Un’altra differenza tra uno studio associato e uno studio di infortunistica stradale è che (di norma) quest’ultima non è tenuta a chiedere al proprio cliente di pagargli la parcella se questa non è stata rimborsata dall’assicurazione. Uno studio associato invece, per deontologia professionale è sempre costretto a farsi pagare l’onorario, addirittura chiedendo un anticipo sulla parcella. E ciò anche se fallisce il negoziato per concordare una congrua offerta per il danno subito dal suo cliente. Rivolgersi a uno studio d’infortunistica stradale nella fase stragiudiziale dunque è sempre una buona idea.

 

Forse non tutti sanno che in determinate circostanze l’assicurazione non è tenuta a pagare i danni da sinistro stradale, uno di questi riguarda proprio gli incidenti tra parenti. Ma vediamo più in dettaglio in quali casi l’assicurazione non è tenuta a risarcire il danno e quali invece la richiesta di risarcimento è legittima.

 

 

Sinistro tra parenti: l’assicurazione è tenuta a pagare?

 

   Cominciamo subito col dire che per evitare facili frodi assicurative consumate all’interno dell’ambito familiare – tra familiari è infatti più facile mettersi d’accordo che tra estranei – la giurisprudenza italiana stabilisce che i danni avvenuti a seguito di sinistro stradale tra familiari fino al terzo grado di parentela non devono essere risarciti dall’assicurazione, anche nel caso cin cui i coinvolti si siano messi d’accordo sulle rispettive responsabilità. La firma del modulo di constatazione amichevole CAI infatti non cambia la situazione.

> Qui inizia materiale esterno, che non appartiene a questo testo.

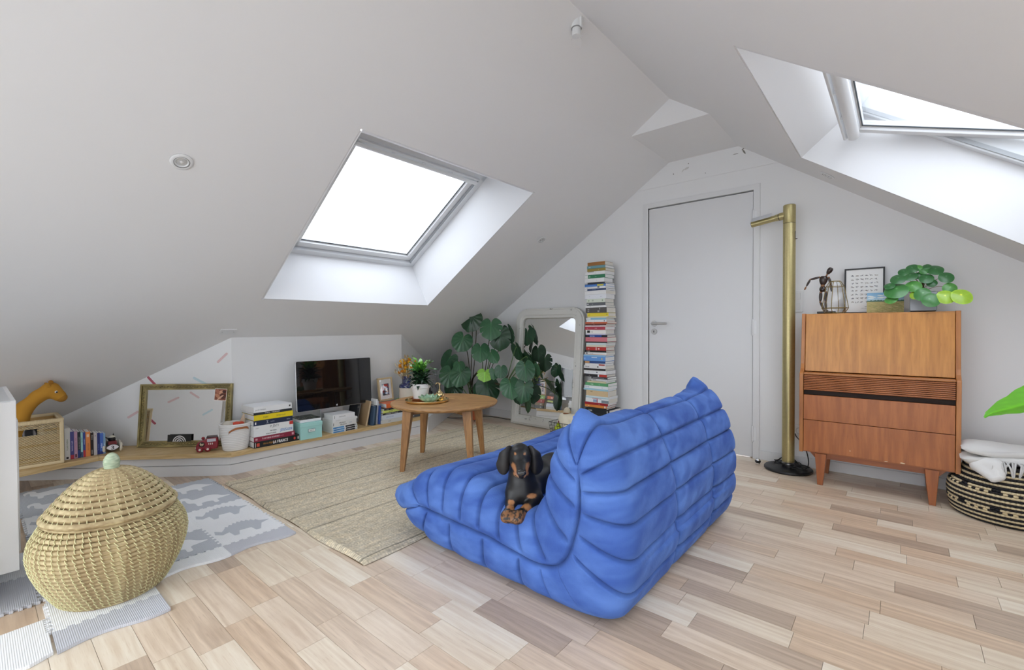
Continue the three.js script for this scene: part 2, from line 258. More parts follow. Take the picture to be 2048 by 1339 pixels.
// ---------------------------------------------------------------- low bench along the left wall
const OAK = M([1, 1, 1], 0.5, { map: wood('#e0c696', '#b8955e', 101, { su: 0.9, sv: 0.22, streak: 26, arch: 0.6, amp: 0.95 }) });
const PT = 0.16;                                                    // height of its top
{
  const t = thing('low_shelf', 'low white bench with pale oak top running along the angled left wall', 'shelf');
  part(t, 'top_board', boxUV(plate([[-3.488, 1.02], [-3.488, 2.716], [-4.088, 3.312], [-4.46, 3.31], [-4.42, 3.235], [-3.755, 2.612], [-3.755, 1.108], [-3.83, 1.02]], PT - 0.03, 0.03, 0.002), 'z'), OAK);
  part(t, 'end_board', boxUV(plate([[-4.09, 3.3135], [-3.985, 3.76], [-3.985, 3.86], [-4.98, 3.86], [-4.48, 3.3135]], PT - 0.03, 0.03, 0.002), 'z', [3, 1]), OAK);
  part(t, 'corner_block', plate([[-3.47, 1.018], [-3.83, 1.018], [-4.4, 0.18], [-4.4, 0.02], [-4.13, 0.02]], 0, PT - 0.012, 0.002), TRIM);
  const riser = (x1, z1, x2, z2, y0, y1) => slab([x1, y0, z1], [x2, y0, z2], [x2, y1, z2], [x1, y1, z1], 0.018);
  part(t, 'lower_riser', [riser(-3.518, 2.713, -3.492, 1.02, 0, 0.0705), riser(-4.70, 3.86, -3.518, 2.713, 0, 0.0705)], TRIM);
  part(t, 'upper_riser', [riser(-3.521, 2.713, -3.495, 1.02, 0.0742, PT - 0.03), riser(-4.70, 3.857, -3.521, 2.713, 0.0742, PT - 0.03)], TRIM);
}
// ---------------------------------------------------------------- wall stickers (small flat capsules)
{
  const n = V(1.365, 0, 1.458).normalize(), u = V(-n.z, 0, n.x);
  const stick = (px, py, pz, len, ang, color, label) => {
    const r = 0.0085, s = new THREE.Shape(); s.absarc(len / 2, 0, r, -Math.PI / 2, Math.PI / 2); s.absarc(-len / 2, 0, r, Math.PI / 2, Math.PI * 1.5);
    const m = solo('wall_sticker', label, 'sticker', ext(s, 0.0012), M(color, 0.7), [px, py, pz]);
    m.quaternion.setFromRotationMatrix(new THREE.Matrix4().makeBasis(u.clone().negate(), V(0, 1, 0), n)); m.rotateZ(ang);
    const w = V(-3.763, 0, 2.615), d = n.dot(V(px, py, pz).sub(w)); m.position.addScaledVector(n, 0.0006 - d);
  };
  stick(-3.811, 0.796, 2.659, 0.085, 0.76, '#e3c6c6', 'pink capsule-shaped sticker highest on the white wall');
  stick(-4.175, 0.625, 3.0, 0.085, -0.85, '#b95f70', 'dark red sticker peeking above the left end of the gilt mirror');
  stick(-3.925, 0.625, 2.77, 0.1, -0.5, '#cfe3e9', 'pale blue sticker peeking above the middle of the gilt mirror');
  const far = (x, y, ang, color, label) => { const s = new THREE.Shape(), r = 0.011; s.absarc(0.05, 0, r, -Math.PI / 2, Math.PI / 2); s.absarc(-0.05, 0, r, Math.PI / 2, Math.PI * 1.5); const m = solo('wall_sticker', label, 'sticker', ext(s, 0.0012), M(color, 0.7), [x, y, ZB - 0.0006]); m.rotation.set(0, Math.PI, ang, 'YXZ'); };
  far(-3.62, 0.60, -0.55, '#e3c8ca', 'pink sticker on the end wall, mirrored in the middle of the gilt mirror'); far(-3.42, 0.66, 0.6, '#e3c8ca', 'pink sticker on the end wall, mirrored right of the gilt mirror middle'); far(-3.80, 0.37, 0.8, '#b95f70', 'dark red sticker on the end wall, mirrored low left in the gilt mirror'); far(-3.27, 0.46, -0.6, '#cfe3e9', 'pale blue sticker on the end wall, mirrored at the gilt mirror right edge');
  stick(-4.278, 0.386, 3.096, 0.075, 0.55, '#e3c8ca', 'pink capsule-shaped sticker left of the gilt mirror frame');
}
// blank plate on the slope and recessed spotlights
{
  const nl = V(KL, -1, 0).normalize(), nr = V(-KR, -1, 0).normalize();
  const onL = (o, x, z) => { o.position.set(x, yL(x), z); o.quaternion.setFromRotationMatrix(new THREE.Matrix4().makeBasis(V(0, 0, 1), nl.clone().cross(V(0, 0, 1)), nl)); };
  const onR = (o, x, z) => { o.position.set(x, yR(x), z); o.quaternion.setFromRotationMatrix(new THREE.Matrix4().makeBasis(V(0, 0, 1), nr.clone().cross(V(0, 0, 1)), nr)); };
  const p = thing('blank_plate', 'small white blanking plate screwed to the left slope above the bench corner', 'plate');
  part(p, 'plate', rb(0.105, 0.062, 0.007, 0.003, 0, 0, 0.002), WHITEPL); for (const s of [-1, 1]) part(p, 'screw', place(cyl(0.004, 0.004, 0.003, 0, 0, 0, 12), [s * 0.037, 0, 0.006], [Math.PI / 2, 0, 0]), STEEL);
  onL(p, -3.69, 2.66);
  const spot = (label) => {
    const t = thing('ceiling_spotlight', label, 'spotlight', [0, 0, 0], 0, 'recessed ceiling spotlights');
    part(t, 'rim', place(lathe([[0.031, 0.006], [0.036, 0.007], [0.045, 0.004], [0.0455, 0], [0.03, 0]], 40), [0, 0, 0], [Math.PI / 2, 0, 0]), WHITEPL);
    part(t, 'shadow_ring', place(lathe([[0.0295, 0.0062], [0.0312, 0.0066], [0.0315, 0.004], [0.0295, 0.004]], 40), [0, 0, 0], [Math.PI / 2, 0, 0]), M([0.25, 0.25, 0.25], 0.6));
    part(t, 'gimbal', place(lathe([[0.0222, 0.002], [0.026, 0.007], [0.0295, 0.004], [0.0295, 0.0]], 40), [0, 0, 0.0], [Math.PI / 2, 0, 0]), WHITEPL);
    part(t, 'lens', place(lathe([[0, 0.003], [0.012, 0.0035], [0.022, 0.002], [0.022, 0]], 32), [0, 0, 0], [Math.PI / 2, 0, 0]), M([0.66, 0.66, 0.66], 0.25, { metalness: 0.3 }));
    part(t, 'bulb', place(lathe([[0, 0.006], [0.006, 0.005], [0.009, 0.002]], 20), [0, 0, 0], [Math.PI / 2, 0, 0]), GLOSSW);
    return t;
  };
  onL(spot('recessed round spotlight on the left slope near the radiator'), -2.489, 3.228);
  onL(spot('recessed round spotlight on the left slope between roof window and door wall'), -2.452, 0.549);
  onR(spot('recessed spotlight on the right slope just below the open roof window'), -0.368, 0.258);
  const b = thing('ceiling_bulb', 'bare clear bulb in a white socket under the ceiling ridge', 'bulb', [-1.27, 2.553, 1.84]);
  part(b, 'socket', [cyl(0.026, 0.026, 0.05, 0, -0.0, 0, 28), rb(0.014, 0.055, 0.02, 0.003, 0.028, 0.0, 0.0), cyl(0.022, 0.0235, 0.04, 0, -0.045, 0, 28)], WHITEPL);
  part(b, 'ring', cyl(0.0265, 0.0265, 0.004, 0, -0.0255, 0, 28), M([0.3, 0.3, 0.3], 0.5));
  part(b, 'glass_bulb', lathe([[0.0, -0.135], [0.012, -0.133], [0.024, -0.122], [0.03, -0.105], [0.027, -0.085], [0.017, -0.068], [0.0155, -0.06]], 32), GLASS);
}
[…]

A stabilirlo è l’ex art. 129 del Codice delle Assicurazioni Private, comma 2 lettera b, il quale riporta che:

non sono considerati terzi e non hanno diritto ai benefici derivanti dai contratti di assicurazione obbligatoria, limitatamente ai danni alle cose, il coniuge non legalmente separato, il convivente more uxorio, gli ascendenti e i discendenti legittimi, naturali o adottivi del conducente responsabile; nonché gli affiliati e gli altri parenti e affini fino al terzo grado, qualora convivano con l’assicurato o siano a suo carico in quanto costui provvede abitualmente al loro mantenimento.”

Quindi sono sempre esclusi dal risarcimento dei danni materiali:

  • il coniuge (moglie/marito), purché non legalmente separato, e i suoceri;
  • il convivente stabile;
  • gli ascendenti (genitori, nonni e bisnonni);
  • i discendenti (figli e nipoti, intesi come figli dei figli);

 

Sono inoltre esclusi anche:

  • fratelli, nipoti (ossia i figli dei fratelli), generi, nuore, cognati e altre tipologie di nipoti;

ma solo se convivono con il responsabile del sinistro o sono a suo carico.

 

In quali casi invece l’assicurazione è comunque tenuta a risarcire?

 

Quante volte vi sarà capitato di fare retromarcia nel vialetto di casa e di urtare accidentalmente l’auto di vostra moglie, di vostro marito, dei vostri genitori o dei vostri fratelli, figli e nipoti? Probabilmente mai o quasi, ma nel caso in cui dovesse avvenire sappiate che per la giurisprudenza italiana i sinistri avvenuti tra familiari fino al terzo grado di parentela non sono considerati incidenti normali. Infatti in questi casi perché si dovrebbe compilare un CID e far salire il premio assicurativo del responsabile? Ha più buon senso mettersi d’accordo pacificamente provvedendo personalmente a rifondere il danno.

Tuttavia ci sono casi e circostanze in cui la richiesta di risarcimento è legittima. Infatti se si è costretti a pagare un premio assicurativo obbligatorio per essere sempre garantiti contro danni da terzi a seguito di sinistro stradale, è anche giusto aspettarsi che al momento opportuno la Compagnia assicuratrice che incassa il premio rifondi i danni subiti dal veicolo. Se un banale tamponamento tra padre e figlio non obbliga le rispettive assicurazioni a rifondere il danno, i danni causati tra parenti non conviventi e non “a carico” o tra coniugi regolarmente separati devono invece venire risarciti. Ad esempio, se il sinistro coinvolge le auto di due cugini o avvenga tra zia e nipote non “a carico” o a essere danneggiata è l’auto del cognato o del genero non convivente, la Compagnia assicuratrice è tenuta a risarcire i danni materiali del danneggiato come di consueto.

 

I danni fisici vengono sempre risarciti?

 

Quanto detto finora riguarda solo e unicamente i danni materiali, ovvero quelli riportati dai veicoli e dalle cose trasportate. Per le eventuali lesioni fisiche subite dai danneggiati invece, l’assicurazione è sempre tenuta a risarcirli anche nei casi di parentela stretta o di convivenza. Se infatti l’auto intestata alla moglie ma guidata dal marito dovesse uscire di strada per colpa del conducente, la Compagnia assicuratrice è tenuta a risarcire i danni fisici subiti dalla donna in quanto terza trasportata. I quali dovranno essere richiesti alla compagnia del vettore che ha causato il danno, ovvero in questo esempio la stessa compagnia che assicura la vettura della moglie.